Providing For Minor Children and Young Adults.  No  planning vehicle is better than a Revocable Trust for minor children or young adults. Whenever prudent planning calls for assets to be held in trust to assure proper management and distribution of the assets, it is far more efficient and much less costly to establish such trusts for beneficiaries under the terms of a Revocable Trust. Although trusts for beneficiaries can be established by your Personal Representative under a Will, trusts created by Will are 1) subject to the oversight and control of the Probate Court, 2) open to public view, and, 3) are more likely to be challenged by disgruntled family members.
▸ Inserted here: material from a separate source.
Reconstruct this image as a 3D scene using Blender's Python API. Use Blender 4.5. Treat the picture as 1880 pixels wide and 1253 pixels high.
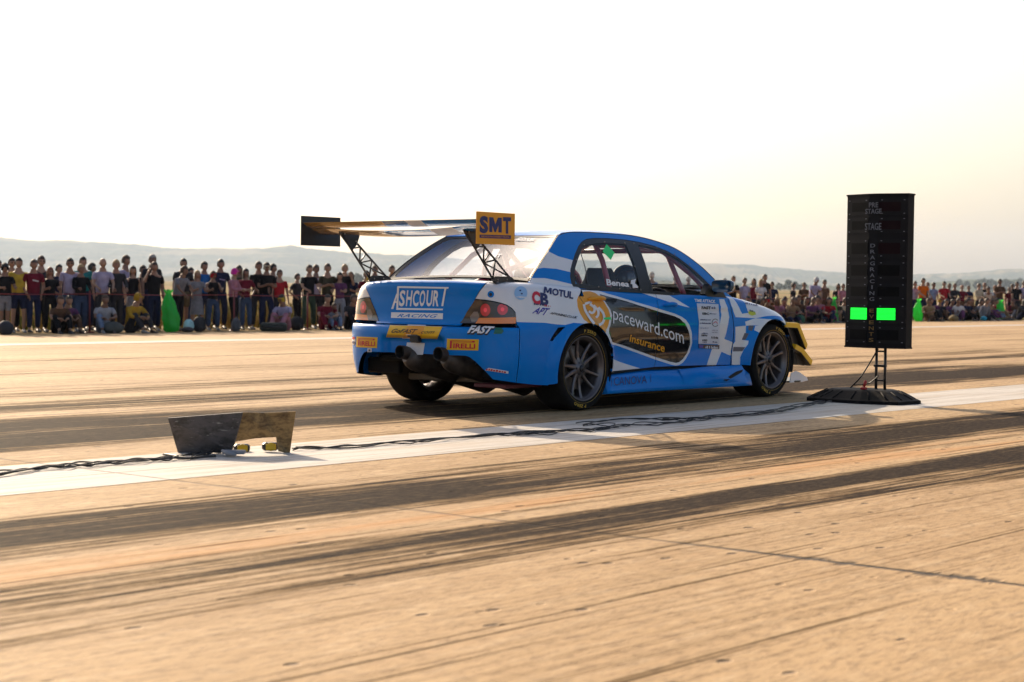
import bpy, bmesh, math, random
import numpy as np
from mathutils import Vector, Matrix
from mathutils.geometry import delaunay_2d_cdt

for o in list(bpy.data.objects): bpy.data.objects.remove(o)
scene = bpy.context.scene
COL = scene.collection
rnd = random.Random(7)
R = math.radians

# ------------------------------------------------------------ camera
FPX, PITCH, ROLL, CAMH = 3235.66, .0299, -.0122, .9011      # focal length in photo pixels (1880 wide)
YAW, CX0, CY0 = .6986, -.1396, 13.6013                      # runway direction; ground point under the rear axle
SY, CY = math.sin(YAW), math.cos(YAW)
_U = np.array([1., 0, 0]); _V = np.array([0, math.sin(PITCH), math.cos(PITCH)]); _D = np.array([0, math.cos(PITCH), -math.sin(PITCH)])
CR = math.cos(ROLL)*_U - math.sin(ROLL)*_V
CU = math.sin(ROLL)*_U + math.cos(ROLL)*_V
cam_data = bpy.data.cameras.new('camera')
cam = bpy.data.objects.new('camera', cam_data); COL.objects.link(cam)
m = Matrix((( CR[0], CU[0], -_D[0], 0), (CR[1], CU[1], -_D[1], 0), (CR[2], CU[2], -_D[2], CAMH), (0, 0, 0, 1)))
cam.matrix_world = m
cam_data.sensor_width = 36; cam_data.lens = FPX/1880*36
cam_data.clip_start = .1; cam_data.clip_end = 30000
cam_data.dof.use_dof = True; cam_data.dof.focus_distance = 12.4; cam_data.dof.aperture_fstop = 4.8
scene.camera = cam

# ------------------------------------------------------------ sky and sun
SUN_EL = R(27)
_d = (-.335, -.942)                                           # shadow direction along / across the runway
SX, SYY = -(_d[0]*SY - _d[1]*CY), -(_d[0]*CY + _d[1]*SY)     # towards the sun, world xy
SUN_ROT = math.atan2(SX, SYY)
world = bpy.data.worlds.new('World'); scene.world = world; world.use_nodes = True
nt = world.node_tree; nt.nodes.clear()
sky = nt.nodes.new('ShaderNodeTexSky'); sky.sky_type = 'NISHITA'; sky.sun_disc = False
sky.sun_elevation = SUN_EL; sky.sun_rotation = SUN_ROT; sky.air_density = 1.0; sky.dust_density = 4.0; sky.ozone_density = .8; sky.altitude = 100
bg = nt.nodes.new('ShaderNodeBackground'); bg.inputs[1].default_value = .135
ow = nt.nodes.new('ShaderNodeOutputWorld')
wb = nt.nodes.new('ShaderNodeVectorMath'); wb.operation = 'MULTIPLY'; wb.inputs[1].default_value = (1., .97, .955)     # warm white balance of the hazy sky
nt.links.new(sky.outputs[0], wb.inputs[0]); nt.links.new(wb.outputs[0], bg.inputs[0]); nt.links.new(bg.outputs[0], ow.inputs[0])
sl = bpy.data.lights.new('sun', 'SUN'); sl.energy = 5.0; sl.angle = R(.55); sl.color = (1, .82, .60)
sun = bpy.data.objects.new('sun', sl); COL.objects.link(sun)
sdir = Vector((SX*math.cos(SUN_EL), SYY*math.cos(SUN_EL), math.sin(SUN_EL)))
sun.rotation_euler = sdir.to_track_quat('Z', 'Y').to_euler(); sun.location = sdir*50
vs = scene.view_settings; vs.view_transform = 'Standard'; vs.look = 'None'; vs.exposure = .50; vs.gamma = 1
scene.render.engine = 'CYCLES'
scene.cycles.max_bounces = 8; scene.cycles.transparent_max_bounces = 16; scene.cycles.volume_bounces = 0

# ------------------------------------------------------------ helpers
def U2(u, v):                     # runway coordinates (along, across) -> world xy
    return (u*SY - v*CY, u*CY + v*SY)
def prop(o, label=None, cat=None, group=None, kind=None):
    if label: o['label'] = label
    if cat: o['category'] = cat
    if group: o['group'] = group
    if kind: o['kind'] = kind
    return o
def empty(name, loc=(0, 0, 0), rz=0):
    o = bpy.data.objects.new(name, None); o.empty_display_size = .2
    o.location = loc; o.rotation_euler = (0, 0, rz); COL.objects.link(o); return o
def link(name, me, parent=None):
    o = bpy.data.objects.new(name, me); COL.objects.link(o)
    if parent: o.parent = parent
    return o
def node_mat(name):
    mt = bpy.data.materials.new(name); mt.use_nodes = True
    n = mt.node_tree.nodes; return mt, mt.node_tree, n['Principled BSDF']
_mats = {}
def pbr(name, col, rough=.5, metal=0, coat=0, var=0., scale=8., bump=0., emit=None, es=0, spec=.5, alpha=1, streak=None):
    if name in _mats: return _mats[name]
    mt, t, b = node_mat(name); L = t.links; N = t.nodes
    b.inputs['Roughness'].default_value = rough; b.inputs['Metallic'].default_value = metal
    b.inputs['Specular IOR Level'].default_value = spec
    b.inputs['Coat Weight'].default_value = coat; b.inputs['Coat Roughness'].default_value = .04
    b.inputs['Base Color'].default_value = (*col, 1)
    if var or bump:
        tc = N.new('ShaderNodeTexCoord'); mp = N.new('ShaderNodeMapping'); L.new(tc.outputs['Object'], mp.inputs[0])
        if streak: mp.inputs['Scale'].default_value = streak
        nz = N.new('ShaderNodeTexNoise'); nz.inputs['Scale'].default_value = scale; nz.inputs['Detail'].default_value = 6
        L.new(mp.outputs[0], nz.inputs[0])
        if var:
            cr = N.new('ShaderNodeMapRange'); cr.inputs[1].default_value = .3; cr.inputs[2].default_value = .7
            cr.inputs[3].default_value = 1-var; cr.inputs[4].default_value = 1+var
            L.new(nz.outputs[0], cr.inputs[0])
            mx = N.new('ShaderNodeVectorMath'); mx.operation = 'SCALE'; mx.inputs[0].default_value = col
            L.new(cr.outputs[0], mx.inputs['Scale']); L.new(mx.outputs[0], b.inputs['Base Color'])
            rr = N.new('ShaderNodeMapRange'); rr.inputs[3].default_value = max(0, rough-.06); rr.inputs[4].default_value = min(1, rough+.08)
            L.new(nz.outputs[0], rr.inputs[0]); L.new(rr.outputs[0], b.inputs['Roughness'])
        if bump:
            bp = N.new('ShaderNodeBump'); bp.inputs['Strength'].default_value = bump; bp.inputs['Distance'].default_value = .01
            L.new(nz.outputs[0], bp.inputs['Height']); L.new(bp.outputs[0], b.inputs['Normal'])
    if emit:
        b.inputs['Emission Color'].default_value = (*emit, 1); b.inputs['Emission Strength'].default_value = es
    _mats[name] = mt; return mt
def glass_mat(name, tint, refl=.9, haze=0., hazecol=(.8, .85, .95)):
    if name in _mats: return _mats[name]
    mt = bpy.data.materials.new(name); mt.use_nodes = True; t = mt.node_tree; N = t.nodes; L = t.links; N.clear()
    out = N.new('ShaderNodeOutputMaterial'); tr = N.new('ShaderNodeBsdfTransparent'); tr.inputs[0].default_value = (*tint, 1)
    gl = N.new('ShaderNodeBsdfGlossy'); gl.inputs[0].default_value = (refl, refl, refl, 1); gl.inputs['Roughness'].default_value = .03
    lw = N.new('ShaderNodeLayerWeight'); lw.inputs[0].default_value = .5
    pw = N.new('ShaderNodeMath'); pw.operation = 'POWER'; L.new(lw.outputs['Facing'], pw.inputs[0]); pw.inputs[1].default_value = 5
    fr = N.new('ShaderNodeMath'); fr.operation = 'MULTIPLY_ADD'; L.new(pw.outputs[0], fr.inputs[0]); fr.inputs[1].default_value = .93; fr.inputs[2].default_value = .07
    mx = N.new('ShaderNodeMixShader'); L.new(fr.outputs[0], mx.inputs[0]); L.new(tr.outputs[0], mx.inputs[1]); L.new(gl.outputs[0], mx.inputs[2])
    last = mx
    if haze:
        df = N.new('ShaderNodeBsdfDiffuse'); df.inputs[0].default_value = (*hazecol, 1)
        tl = N.new('ShaderNodeBsdfTranslucent'); tl.inputs[0].default_value = (*hazecol, 1)
        ad = N.new('ShaderNodeMixShader'); ad.inputs[0].default_value = .5; L.new(df.outputs[0], ad.inputs[1]); L.new(tl.outputs[0], ad.inputs[2])
        tc = N.new('ShaderNodeTexCoord'); nz = N.new('ShaderNodeTexNoise'); nz.inputs['Scale'].default_value = 16; nz.inputs['Detail'].default_value = 8
        L.new(tc.outputs['Object'], nz.inputs[0])
        mr = N.new('ShaderNodeMapRange'); mr.inputs[1].default_value = .35; mr.inputs[2].default_value = .75; mr.inputs[3].default_value = haze*.75; mr.inputs[4].default_value = haze*1.3
        L.new(nz.outputs[0], mr.inputs[0])
        m2 = N.new('ShaderNodeMixShader'); L.new(mr.outputs[0], m2.inputs[0]); L.new(mx.outputs[0], m2.inputs[1]); L.new(ad.outputs[0], m2.inputs[2]); last = m2
    L.new(last.outputs[0], out.inputs[0]); _mats[name] = mt; return mt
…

Minimizing Potential Challenges and Claims Against Your Estate.  Assets passing to heirs by Will are more readily subject to the claims of creditors than assets transferred by a Trustee under a Revocable Trust. That's because the probate process is designed to give creditors an opportunity to enter claims against your estate. In fact, probate originated many years ago as a legal procedure established primarily for the purpose of making the assets of a deceased person available to his or her creditors.

 

Any person can file a claim against your estate simply by submitting a claim to the Clerk of Court. Once a claim received, the claimant is entitled to a hearing to determine whether or not the claim must be paid.

 

While the Trustee under a Revocable Trust can be compelled in court proceedings to pay claims of creditors, the court proceedings would have to be initiated (that is, a suit would have to be filed) by the claimant, since nosuch proceedings (probate) is started or necessary with a properly funded Revocable Trust. Therefore, the claimant must assume the burden and cost of initiating the lawsuit. For that reason, it's less likely that a claim will be made against your estate if the assets are held in a Revocable Trust.

 

Planning for Incapacity.  This is where a Revocable Trust is far superior to a Will as an estate plan. If you choose Will planning to transfer assets on death, you need to create a plan for managing assets during a period of incapacity--a critical planning element not covered by a Will. If you choose a Will as the basis for your estate plan, it is very important to give an Agent under a Power of Attorney broad authority to manage your assets in the event of incapacity. Such a broad grant of authority--with no instructions as to how that authority is to be used--can be unsettling, but is a necessary part of the Will planning process.

 

By comparison, a properly drafted Revocable Trust authorizes your Successor Trustee to take charge of your affairs and contains specific instructions as to how assets are to be managed and distributed during a period of incapacity. There is no need to rely on a Power of Attorney to manage your affairs. Under North Carolina law, a Power of Attorney must be made a public record by recording in the Registry of Deeds before the Agent has authority to act. As with the probate process, this leads to public disclosure of private facts--something that most families wish to avoid. There is no requirement that a Revocable Trust be recorded, and that means your

family's affairs remain private.

 

Finally, the authority granted to an Agent under a Power of Attorney is frequently questioned by financial institutions and others, particularly if the Power of Attorney is more than 6 months old (perhaps because the institutions recognize that Powers of Attorney typically are issued as a matter of course and contain no instructions as to80 how the assets are to be managed).

 

By comparison, the authority of a Successor Trustee to manage assets held in the name of a Revocable Trust is rarely questioned (it's never happened in my practice). I attribute this recognition of authority granted to the Successor Trustee of a Revocable Trust to the fact that the creator of the trust has taken the time to consider whom they want to serve as their Successor Trustee, has knowingly given the Successor Trustee control of the assets by transferring them to the Revocable Trust, and, in some cases, has given specific directions to the Successor Trustee for the management and distribution of those assets.

 

Can the Terms of a Revocable Trust Easily Be Changed?  Yes.  As your family situation or financial circumstances change it may be necessary to modify your estate plan.  A properly established Revocable Trust easily can be amended to meet your planning needs. The estate plans that we prepare for our clients are organized in a three-ring notebook to allow for ease of amendment at a relatively low cost.